> **Information supplied**:
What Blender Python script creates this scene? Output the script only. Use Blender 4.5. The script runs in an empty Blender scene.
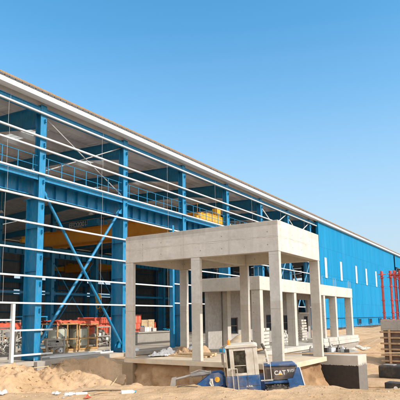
import bpy, bmesh, math, random
import numpy as np
from mathutils import Vector, Matrix, Euler, Quaternion
random.seed(7)
scene = bpy.context.scene
COL = scene.collection

# ------------------------------------------------------------------ camera
CAM_Z = 2.12686
YAW, PITCH, ROLL = 0.588, 0.150, -0.009
cam_d = bpy.data.cameras.new('camera'); cam = bpy.data.objects.new('camera', cam_d); COL.objects.link(cam)
fw = Vector((math.cos(YAW)*math.cos(PITCH), math.sin(YAW)*math.cos(PITCH), math.sin(PITCH)))
rt = Vector((math.sin(YAW), -math.cos(YAW), 0)); up = rt.cross(fw)
c_, s_ = math.cos(ROLL), math.sin(ROLL)
r2 = c_*rt + s_*up; u2 = -s_*rt + c_*up
cam.matrix_world = Matrix(((r2.x, u2.x, -fw.x, 0), (r2.y, u2.y, -fw.y, 0), (r2.z, u2.z, -fw.z, CAM_Z), (0, 0, 0, 1)))
cam_d.sensor_width = 36; cam_d.lens = 36*523.1/400
cam_d.shift_x = (200-176.2)/400; cam_d.shift_y = (237.9-200)/400
cam_d.clip_end = 8000; cam_d.clip_start = 0.1
scene.camera = cam

# ------------------------------------------------------------------ light
SUN_EL, SUN_A = math.radians(33.5), math.radians(4)
sun_vec = Vector((math.cos(SUN_EL)*math.sin(SUN_A), -math.cos(SUN_EL)*math.cos(SUN_A), math.sin(SUN_EL)))
world = bpy.data.worlds.new('World'); scene.world = world; world.use_nodes = True
wn = world.node_tree.nodes; wl = world.node_tree.links
sky = wn.new('ShaderNodeTexSky'); sky.sky_type = 'NISHITA'; sky.sun_disc = False
sky.sun_elevation = SUN_EL; sky.sun_rotation = math.atan2(sun_vec.x, sun_vec.y)
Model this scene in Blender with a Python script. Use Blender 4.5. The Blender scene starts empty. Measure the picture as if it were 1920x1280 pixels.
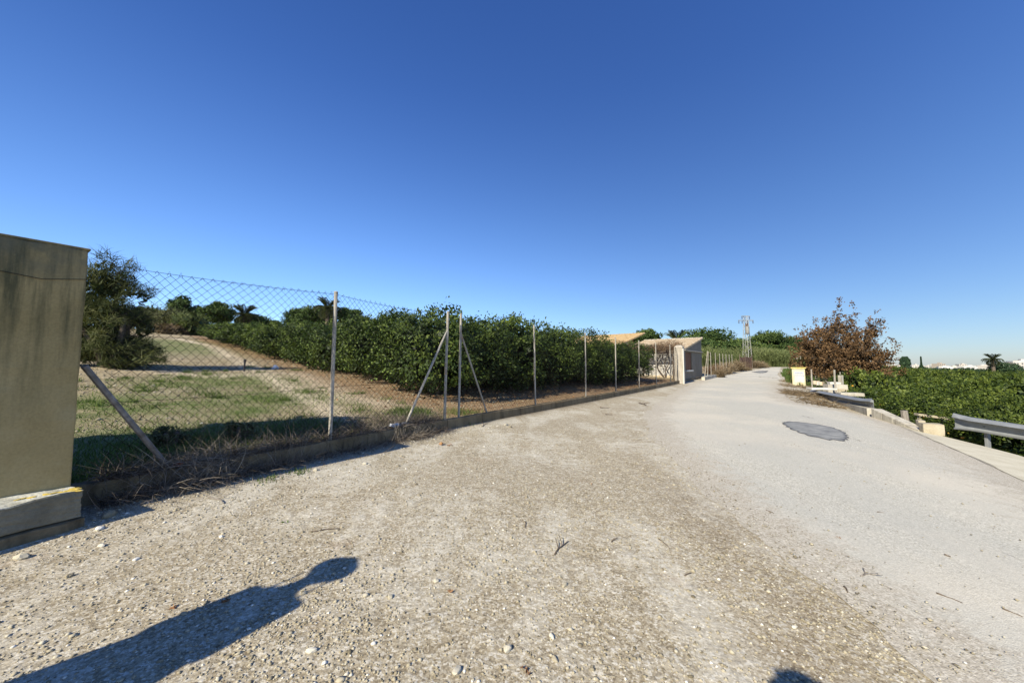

> **Task brief**:
Transcribe the entries from their first line to the line that holds "COL = scene.collection", both included, and skip every picture.

> **The solution**:
What Blender Python script creates this scene? Output the script only. Use Blender 4.5. The script runs in an empty Blender scene.
import bpy, bmesh, math, random
import numpy as np
from mathutils import Vector, Matrix, Euler, Quaternion
random.seed(7)
scene = bpy.context.scene
COL = scene.collection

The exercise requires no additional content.